A warning day is used to test the warning systems available for emergencies and disasters and to put technical procedures to the test. It is also an exercise to raise people’s awareness and familiarise them with what happens when the authorities sound an alarm.

A screen showing a warning system is seen on a display at the Federal Office for Civil Protection. Photo: picture alliance/dpa | Oliver Berg

How exactly does the second nationwide warning day work?

A disaster scenario will be practised throughout Germany, meaning it will be extremely loud from 11 am onward. Existing or newly installed sirens will sound, and loudspeaker trucks will drive through the streets of some communities. 

Announcements will also be broadcast on trains, radio and television. The warnings will furthermore be played on media sites on the Internet. They will appear on digital display boards, for example in city centres or at train stations.

The message will also be disseminated via warning apps.

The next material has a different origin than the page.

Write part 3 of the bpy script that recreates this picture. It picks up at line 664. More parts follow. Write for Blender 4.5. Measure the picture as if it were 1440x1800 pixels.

In addition, a test warning of the highest level will be sent to cell phones nationwide via “cell broadcast”.

How does the test warning via a cell broadcast work?

The system goes out through the mobile network, using very little data and reaching cell phone users even when the system is otherwise overloaded. 

In cooperation with the mobile network providers, the authorities send a message with the respective warning to the cell phone that is logged into a mobile network cell and can receive network broadcast messages – similar to an SMS.

The information appears as a pop-up on the display and triggers an alert. This is the case even if the cell phone is set to silent.

The content of the message is deliberately kept short since as many people as possible should get the info via cell broadcast that there is no actual danger on the warning day. 

Of course, this is different than in a real emergency.